§ Required work: Print, word for word, every line from the beginning of the listing up to and including the line with "pi = math.pi". Pictures are to be excluded.

§ Recorded information:
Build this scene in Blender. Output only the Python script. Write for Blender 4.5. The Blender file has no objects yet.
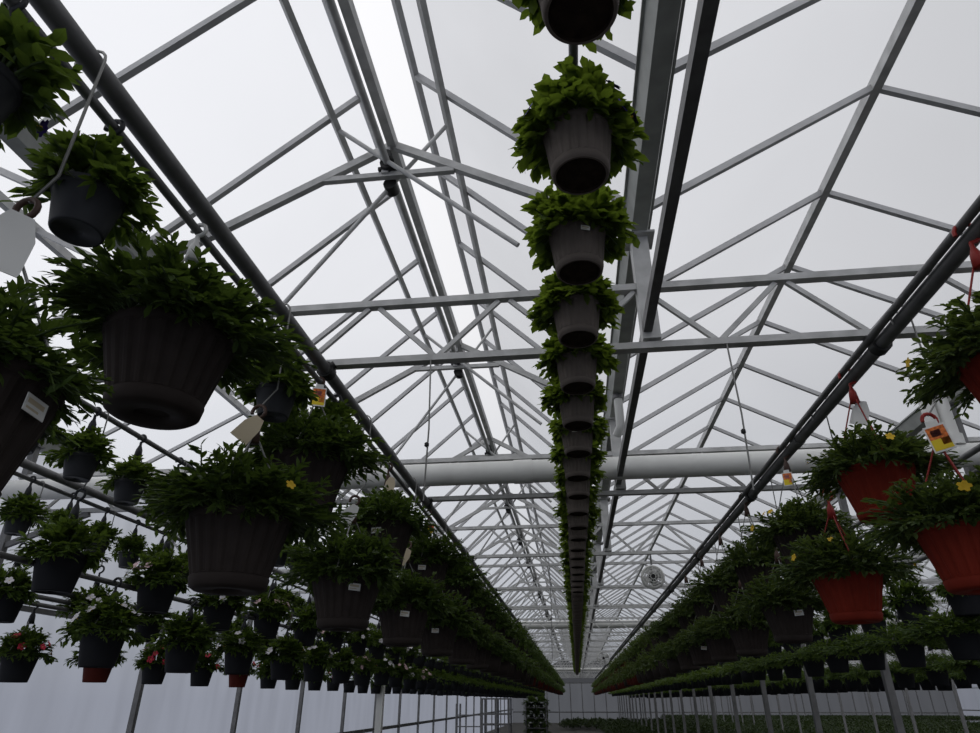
import bpy, math, random
from mathutils import Vector, Matrix

S = 0.8          # one layout unit in metres
H = 1.84          # eye height in metres: the layout is measured from the eye, ground at z = -2.3
GZ = -H / S
rnd = random.Random(7)
scene = bpy.context.scene
COL = scene.collection
pi = math.pi

# ------------------------------------------------------------------ materials
def mat(name, col, rough=.6, metal=0., spec=.3, noise=0., nscale=20., bump=0.):
    m = bpy.data.materials.new(name); m.use_nodes = True
    nt = m.node_tree; b = nt.nodes['Principled BSDF']
    b.inputs['Base Color'].default_value = (*col, 1); b.inputs['Roughness'].default_value = rough
    b.inputs['Metallic'].default_value = metal; b.inputs['Specular IOR Level'].default_value = spec
    if noise or bump:
        tc = nt.nodes.new('ShaderNodeTexCoord'); n = nt.nodes.new('ShaderNodeTexNoise')
        n.inputs['Scale'].default_value = nscale; n.inputs['Detail'].default_value = 4
        nt.links.new(tc.outputs['Object'], n.inputs['Vector'])
        if noise:
            r = nt.nodes.new('ShaderNodeValToRGB')
            r.color_ramp.elements[0].position = .3; r.color_ramp.elements[1].position = .7
            r.color_ramp.elements[0].color = (*[c * (1 - noise) for c in col], 1)
            r.color_ramp.elements[1].color = (*[min(1, c * (1 + noise)) for c in col], 1)
            nt.links.new(n.outputs['Fac'], r.inputs['Fac']); nt.links.new(r.outputs['Color'], b.inputs['Base Color'])
        if bump:
            bp = nt.nodes.new('ShaderNodeBump'); bp.inputs['Strength'].default_value = bump
            nt.links.new(n.outputs['Fac'], bp.inputs['Height']); nt.links.new(bp.outputs['Normal'], b.inputs['Normal'])
    return m

def leafmat(name, dark, light, trans, tf=.35):
    m = bpy.data.materials.new(name); m.use_nodes = True
    nt = m.node_tree; nt.nodes.clear(); L = nt.links.new
    out = nt.nodes.new('ShaderNodeOutputMaterial'); geo = nt.nodes.new('ShaderNodeNewGeometry')
    ramp = nt.nodes.new('ShaderNodeValToRGB')
    ramp.color_ramp.elements[0].color = (*dark, 1); ramp.color_ramp.elements[1].color = (*light, 1)
    L(geo.outputs['Random Per Island'], ramp.inputs['Fac'])
    p = nt.nodes.new('ShaderNodeBsdfPrincipled'); p.inputs['Roughness'].default_value = .5
    p.inputs['Specular IOR Level'].default_value = .15
    L(ramp.outputs['Color'], p.inputs['Base Color'])
    t = nt.nodes.new('ShaderNodeBsdfTranslucent'); t.inputs['Color'].default_value = (*trans, 1)
    mx = nt.nodes.new('ShaderNodeMixShader'); mx.inputs['Fac'].default_value = tf
    L(p.outputs[0], mx.inputs[1]); L(t.outputs[0], mx.inputs[2]); L(mx.outputs[0], out.inputs['Surface'])
    return m

def glazing(name, clear, tint, haze, hazecol, streak=0., sscale=(1, 1, 1)):
    """thin translucent greenhouse sheet: mostly clear, a share of it scatters"""
    m = bpy.data.materials.new(name); m.use_nodes = True
    nt = m.node_tree; nt.nodes.clear(); L = nt.links.new
    out = nt.nodes.new('ShaderNodeOutputMaterial')
    tr = nt.nodes.new('ShaderNodeBsdfTransparent'); tr.inputs['Color'].default_value = (*[clear * c for c in tint], 1)
    if streak:
        tc = nt.nodes.new('ShaderNodeTexCoord'); mp = nt.nodes.new('ShaderNodeMapping'); mp.inputs['Scale'].default_value = sscale
        n = nt.nodes.new('ShaderNodeTexNoise'); n.inputs['Scale'].default_value = 1.; n.inputs['Detail'].default_value = 3
        r = nt.nodes.new('ShaderNodeValToRGB')
        r.color_ramp.elements[0].position = .3; r.color_ramp.elements[1].position = .7
        r.color_ramp.elements[0].color = (*[clear * c * (1 - streak) for c in tint], 1)
        r.color_ramp.elements[1].color = (*[clear * c for c in tint], 1)
        L(tc.outputs['Object'], mp.inputs['Vector']); L(mp.outputs['Vector'], n.inputs['Vector'])
        L(n.outputs['Fac'], r.inputs['Fac']); L(r.outputs['Color'], tr.inputs['Color'])
    tl = nt.nodes.new('ShaderNodeBsdfTranslucent'); tl.inputs['Color'].default_value = (*hazecol, 1)
    mx = nt.nodes.new('ShaderNodeMixShader'); mx.inputs['Fac'].default_value = haze
    L(tr.outputs[0], mx.inputs[1]); L(tl.outputs[0], mx.inputs[2]); L(mx.outputs[0], out.inputs['Surface'])
    return m

M = {
 'steel': mat('galvanised_steel', (.45, .45, .44), .5, .15, .4, .18, 9),
 'steel_dark': mat('dull_grey_steel', (.13, .13, .13), .5, .3, .4, .2, 12),
 'alu': mat('glazing_bar_aluminium', (.42, .42, .42), .5, .15, .4, .1, 8),
 'gutter': mat('gutter_steel', (.32, .33, .31), .5, .2, .4, .2, 6),
 'post': mat('weathered_grey_steel', (.17, .17, .17), .6, .15, .2, .15, 8),
 'black': mat('black_plastic', (.02, .02, .02), .5),
 'pvc': mat('white_pvc', (.66, .66, .63), .4, 0, .4, .05, 5),
 'brown': mat('brown_ribbed_plastic', (.036, .029, .026), .7, 0, .08, .12, 14),
 'tan': mat('taupe_ribbed_plastic', (.115, .098, .086), .7, 0, .1, .1, 14),
 'red': mat('terracotta_red_plastic', (.18, .022, .012), .7, 0, .08, .12, 14),
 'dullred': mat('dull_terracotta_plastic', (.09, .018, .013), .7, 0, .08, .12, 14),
 'charcoal': mat('charcoal_plastic', (.030, .032, .036), .5, 0, .25, .1, 14),
 'slate': mat('dark_slate_plastic', (.018, .019, .022), .7, 0, .1, .1, 14),
 'soil_and_shade': mat('dark_soil_and_recess_shade', (.02, .014, .01), .9, 0, .1, .4, 40),
 'wire': mat('hanger_wire', (.22, .22, .21), .4, .5),
 'whiteplastic': mat('white_plastic', (.6, .6, .58), .5),
 'redplastic': mat('red_hanger_plastic', (.26, .02, .015), .45),
 'brownplastic': mat('brown_hanger_plastic', (.07, .04, .03), .5),
 'tagwhite': mat('white_tag_card', (.75, .75, .72), .6),
 'tagtan': mat('cream_tag_card', (.55, .47, .33), .6),
 'tagorange': mat('orange_print', (.75, .18, .04), .6, 0, .3, .5, 60),
 'tagyellow': mat('yellow_print', (.80, .60, .03), .6),
 'tagpurple': mat('mauve_print', (.25, .10, .14), .6, 0, .3, .4, 60),
 'leaf_dark': leafmat('dark_green_leaf', (.028, .052, .012), (.062, .098, .022), (.12, .19, .028), .30),
 'leaf_mid': leafmat('mid_green_leaf', (.032, .062, .012), (.072, .115, .022), (.15, .23, .03), .34),
 'leaf_bright': leafmat('fresh_green_leaf', (.042, .074, .012), (.090, .135, .022), (.22, .32, .03), .42),
 'leaf_olive': leafmat('olive_green_leaf', (.030, .055, .014), (.075, .108, .030), (.14, .20, .035), .30),
 'leaf_crop': leafmat('deep_green_crop_leaf', (.012, .024, .008), (.032, .050, .014), (.06, .09, .02), .25),
 'stem': mat('green_stem', (.05, .08, .025), .7),
 'f_white': mat('white_petal', (.62, .60, .63), .7), 'f_yellow': mat('yellow_petal', (.55, .36, .02), .7),
 'f_purple': mat('violet_petal', (.07, .035, .26), .7), 'f_red': mat('crimson_petal', (.50, .03, .06), .7),
 'f_pink': mat('pale_pink_petal', (.6, .42, .44), .7),
 'floor': mat('dark_gravel_floor', (.07, .068, .062), .9, 0, .2, .35, 3),
 'green_cart': mat('cart_metal', (.20, .22, .22), .5, .4),
 'roof': glazing('roof_glazing', .90, (.97, .98, 1.), .12, (.85, .86, .88), .05, (.6, .6, .6)),
 'vent': glazing('vent_glazing', .80, (.97, .98, 1.), .14, (.85, .86, .88), .08, (1., 1., 1.)),
 'wall': glazing('wall_film', .57, (.95, .965, 1.), .25, (.6, .61, .65), .22, (3., 3., .5)),
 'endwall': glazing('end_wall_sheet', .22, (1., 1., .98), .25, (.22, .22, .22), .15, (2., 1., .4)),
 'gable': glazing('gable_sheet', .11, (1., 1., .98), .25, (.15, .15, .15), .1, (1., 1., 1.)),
}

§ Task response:
Build this scene in Blender. Output only the Python script. Write for Blender 4.5. The Blender file has no objects yet.
import bpy, math, random
from mathutils import Vector, Matrix

S = 0.8          # one layout unit in metres
H = 1.84          # eye height in metres: the layout is measured from the eye, ground at z = -2.3
GZ = -H / S
rnd = random.Random(7)
scene = bpy.context.scene
COL = scene.collection
pi = math.pi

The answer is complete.